» Goal of the exercise
Return each line of the data below exactly, omitting any pictures.

» Information provided
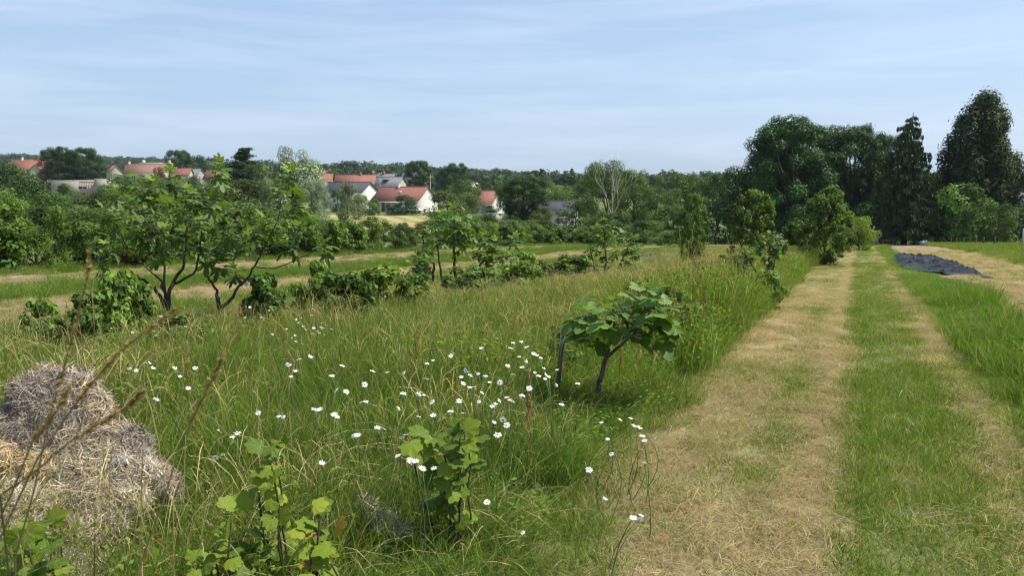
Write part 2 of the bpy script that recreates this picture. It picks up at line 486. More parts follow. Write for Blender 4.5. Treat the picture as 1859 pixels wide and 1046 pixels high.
# ------------------------------------------------------------------ trees
def rsph(n, r=rng):
    return unit(r.normal(size=(n, 3)))
def leafquads(mb, pos, nrm, size, asp, col, r=rng, axis=None):
    """rhombic leaves, folded a little along the midrib"""
    n = len(pos)
    a = r.normal(size=(n, 3)) if axis is None else axis + r.normal(size=(n, 3)) * .25
    a = unit(a - nrm * np.sum(a * nrm, -1, keepdims=True))
    b = np.cross(nrm, a)
    s = np.asarray(size).reshape(-1, 1) * np.ones((n, 1))
    V = np.stack([pos - a * s, pos + b * s * asp + nrm * s * .15, pos + a * s, pos - b * s * asp + nrm * s * .15], 1).reshape(-1, 3)
    mb.add(V, (np.arange(n) * 4)[:, None] + np.arange(4)[None], np.repeat(col, 4, 0))
def crown(seed, nP, nL, ls, env, pr=(.12, .22), asp=.55, droop=0., vert=0., z0=.12, patchy=0, squash=.8, tone=.25, skin=.7, zr=1.3):
    """unit-height crown: env(z) -> radius at height z in 0..1; returns mesh, puff centres"""
    r = np.random.default_rng(seed)
    cs = []
    while len(cs) < nP:
        z = r.uniform(z0, 1); R_ = env(z); 
        if r.random() > (R_ / .5) + .05: continue
        th = r.uniform(0, 2 * np.pi); q = math.sqrt(r.uniform(.02 if vert else .2, 1)) * r.uniform(.78, 1.0)
        cs.append((math.cos(th) * R_ * q, math.sin(th) * R_ * q, z, r.uniform(*pr)))
    cs = np.array(cs)
    cs[:, 2] = np.clip(cs[:, 2], z0 + .02, 1 - cs[:, 3] * .75)
    w = cs[:, 3] ** 2; w = w / w.sum()
    k = r.choice(nP, nL, p=w)
    d = rsph(nL, r)
    rad = cs[k, 3] * r.uniform(skin, 1.05, nL) * (1 + .25 * r.normal(size=nL) * (r.random(nL) < .15))
    p = cs[k, :3] + d * rad[:, None] * np.array([1, 1, squash])
    nr_ = unit(d * 1.1 + np.array([0, 0, .5]) + r.normal(size=(nL, 3)) * .38)
    puft = 1 + tone * r.normal(size=nP)
    c = np.clip(puft[k] * (1 + .22 * r.normal(size=nL)), .35, 1.9)[:, None] * np.ones(3)
    c = c * (1 + np.array([.10, .03, -.1]) * r.normal(size=(nL, 1)))
    if patchy:
        pk = r.random(nP) < patchy
        c[pk[k]] = c[pk[k]] * np.array([1.2, 1.05, .9])
    ax = None
    if vert: ax = np.tile(np.array([0, 0, 1.]), (nL, 1)) * vert + unit(p * np.array([1, 1, 0]) + 1e-6) * .5
    if droop: ax = np.tile(np.array([0, 0, -1.]), (nL, 1)) * droop + unit(p * np.array([1, 1, 0]) + 1e-6) * .4
    mb = MB()
    leafquads(mb, p * np.array([1, 1, zr]), nr_, ls * r.uniform(.6, 1.25, nL), asp, np.clip(c, .02, 3), r, ax)
    mb.V[0] = mb.V[0] / np.array([1, 1, zr])
    return mb.mesh('crown'), cs
def trunkmesh(seed, cs, r0, h0=.25, nb=9, lean=.03):
    r = np.random.default_rng(seed)
    mb = MB()
    top = np.array([r.normal() * lean, r.normal() * lean, .82])
    ts = np.linspace(0, 1, 8)[:, None]
    sp = np.array([0, 0, -.06]) * (1 - ts) + top * ts + np.concatenate([r.normal(size=(8, 2)) * .008, np.zeros((8, 1))], 1)
    rd = r0 * (1 - .85 * ts[:, 0]); rd[0] *= 1.5
    mb.add(*tube(sp, rd, 8))
    for j in r.choice(len(cs), min(nb, len(cs)), replace=False):
        e = cs[j, :3]; z = max(h0 * .6, min(e[2] * r.uniform(.35, .7), .75))
        b = sp[0] + (top - sp[0]) * (z / .82)
        q = np.linspace(0, 1, 6)[:, None]
        P = b * (1 - q) + e * q + np.array([0, 0, .06]) * np.sin(q * np.pi) + r.normal(size=(6, 3)) * .008 * np.sin(q * np.pi)
        mb.add(*tube(P, r0 * .45 * (1 - .8 * q[:, 0]), 5))
    return mb.mesh('trunk', None, True)
def matslot(o, m):
    if not o.data.materials: o.data.materials.append(M_bark)
    o.material_slots[0].link = 'OBJECT'; o.material_slots[0].material = m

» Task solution
Write part 2 of the bpy script that recreates this picture. It picks up at line 486. More parts follow. Write for Blender 4.5. Treat the picture as 1859 pixels wide and 1046 pixels high.
# ------------------------------------------------------------------ trees
def rsph(n, r=rng):
    return unit(r.normal(size=(n, 3)))
def leafquads(mb, pos, nrm, size, asp, col, r=rng, axis=None):
    """rhombic leaves, folded a little along the midrib"""
    n = len(pos)
    a = r.normal(size=(n, 3)) if axis is None else axis + r.normal(size=(n, 3)) * .25
    a = unit(a - nrm * np.sum(a * nrm, -1, keepdims=True))
    b = np.cross(nrm, a)
    s = np.asarray(size).reshape(-1, 1) * np.ones((n, 1))
    V = np.stack([pos - a * s, pos + b * s * asp + nrm * s * .15, pos + a * s, pos - b * s * asp + nrm * s * .15], 1).reshape(-1, 3)
    mb.add(V, (np.arange(n) * 4)[:, None] + np.arange(4)[None], np.repeat(col, 4, 0))
def crown(seed, nP, nL, ls, env, pr=(.12, .22), asp=.55, droop=0., vert=0., z0=.12, patchy=0, squash=.8, tone=.25, skin=.7, zr=1.3):
    """unit-height crown: env(z) -> radius at height z in 0..1; returns mesh, puff centres"""
    r = np.random.default_rng(seed)
    cs = []
    while len(cs) < nP:
        z = r.uniform(z0, 1); R_ = env(z); 
        if r.random() > (R_ / .5) + .05: continue
        th = r.uniform(0, 2 * np.pi); q = math.sqrt(r.uniform(.02 if vert else .2, 1)) * r.uniform(.78, 1.0)
        cs.append((math.cos(th) * R_ * q, math.sin(th) * R_ * q, z, r.uniform(*pr)))
    cs = np.array(cs)
    cs[:, 2] = np.clip(cs[:, 2], z0 + .02, 1 - cs[:, 3] * .75)
    w = cs[:, 3] ** 2; w = w / w.sum()
    k = r.choice(nP, nL, p=w)
    d = rsph(nL, r)
    rad = cs[k, 3] * r.uniform(skin, 1.05, nL) * (1 + .25 * r.normal(size=nL) * (r.random(nL) < .15))
    p = cs[k, :3] + d * rad[:, None] * np.array([1, 1, squash])
    nr_ = unit(d * 1.1 + np.array([0, 0, .5]) + r.normal(size=(nL, 3)) * .38)
    puft = 1 + tone * r.normal(size=nP)
    c = np.clip(puft[k] * (1 + .22 * r.normal(size=nL)), .35, 1.9)[:, None] * np.ones(3)
    c = c * (1 + np.array([.10, .03, -.1]) * r.normal(size=(nL, 1)))
    if patchy:
        pk = r.random(nP) < patchy
        c[pk[k]] = c[pk[k]] * np.array([1.2, 1.05, .9])
    ax = None
    if vert: ax = np.tile(np.array([0, 0, 1.]), (nL, 1)) * vert + unit(p * np.array([1, 1, 0]) + 1e-6) * .5
    if droop: ax = np.tile(np.array([0, 0, -1.]), (nL, 1)) * droop + unit(p * np.array([1, 1, 0]) + 1e-6) * .4
    mb = MB()
    leafquads(mb, p * np.array([1, 1, zr]), nr_, ls * r.uniform(.6, 1.25, nL), asp, np.clip(c, .02, 3), r, ax)
    mb.V[0] = mb.V[0] / np.array([1, 1, zr])
    return mb.mesh('crown'), cs
def trunkmesh(seed, cs, r0, h0=.25, nb=9, lean=.03):
    r = np.random.default_rng(seed)
    mb = MB()
    top = np.array([r.normal() * lean, r.normal() * lean, .82])
    ts = np.linspace(0, 1, 8)[:, None]
    sp = np.array([0, 0, -.06]) * (1 - ts) + top * ts + np.concatenate([r.normal(size=(8, 2)) * .008, np.zeros((8, 1))], 1)
    rd = r0 * (1 - .85 * ts[:, 0]); rd[0] *= 1.5
    mb.add(*tube(sp, rd, 8))
    for j in r.choice(len(cs), min(nb, len(cs)), replace=False):
        e = cs[j, :3]; z = max(h0 * .6, min(e[2] * r.uniform(.35, .7), .75))
        b = sp[0] + (top - sp[0]) * (z / .82)
        q = np.linspace(0, 1, 6)[:, None]
        P = b * (1 - q) + e * q + np.array([0, 0, .06]) * np.sin(q * np.pi) + r.normal(size=(6, 3)) * .008 * np.sin(q * np.pi)
        mb.add(*tube(P, r0 * .45 * (1 - .8 * q[:, 0]), 5))
    return mb.mesh('trunk', None, True)
def matslot(o, m):
    if not o.data.materials: o.data.materials.append(M_bark)
    o.material_slots[0].link = 'OBJECT'; o.material_slots[0].material = m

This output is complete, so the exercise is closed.